Rather than talk about the design as I usually do, I thought I'd talk shop instead. The 'design' part of my work takes up about 20% of the total time spent on any job. And the rest? It's all technical, technical ... and technical. But what does that mean?
It means thinking about how visitors enter and move around the space: what will they see from where? How legible will the graphics be from a distance?
It means thinking about how a job will be installed: will the vinyl go outside the glass (sticky back) or inside (sticky front)? (The larger part of this job went inside the glass to avoid the cost and inconvenience of scaffolding.)
It means working to accurate dimensions, or 'dims' as we call 'em in the trade. The dims have to be accurate down to the millimetre and include all fixtures and fittings or things can go seriously awry ... imagine trying to cover an A4 book with a standard envelope. (Oh dear.)
And most of all, it means a lot of work in Photoshop, Illustrator and Indesign. Here's a quick overview of the digital work that went into the project:
- The explanatory text panels were created in Indesign. (They were installed on the outside of the glass so they can be updated easily without removing all the large colour graphics.)
- The large letters were created in Illustrator and converted to vector halftones. This looked great but the file sizes were way too big. Bigger files can slow you down – unwise if you work to deadline. To counter this, I took them into Photoshop and converted them to bitmap TIFs which, having only black pixels, are much smaller than colour images.
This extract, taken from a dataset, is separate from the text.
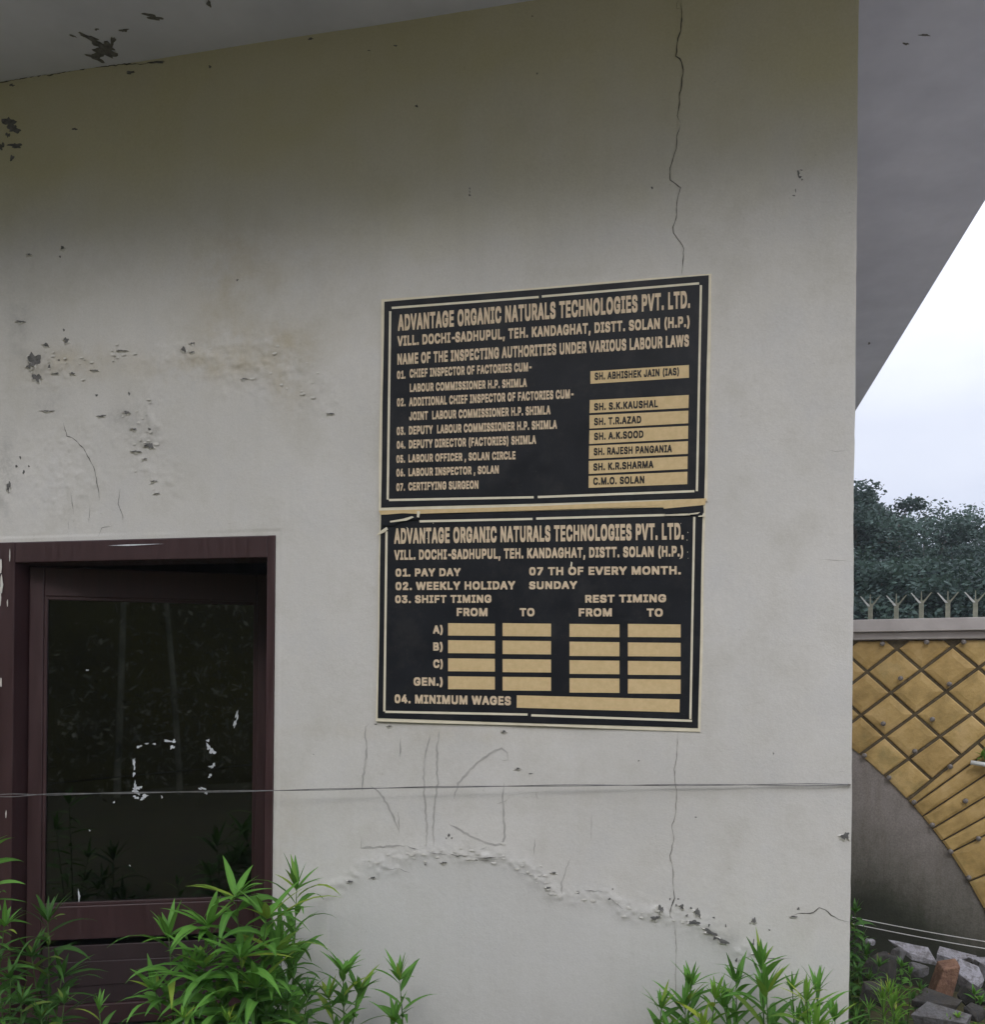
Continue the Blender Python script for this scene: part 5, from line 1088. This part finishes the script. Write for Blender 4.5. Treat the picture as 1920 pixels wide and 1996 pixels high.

- The map was originally a vector/Illustrator file which I converted to halftones in Photoshop, running it at different dot sizes until I got a pleasing result.
- I brought the above two sets of files back into Illustrator to layer, crop and colour them into the x25 sequential files that make up the job. See below for a pic of all the elevations plus a screenshot of an Illustrator file.
Each of these processes takes time and much like creating anything, you have to take a few runs at each stage before you can clamber over the top. And here we are on the other side of the job. Nice.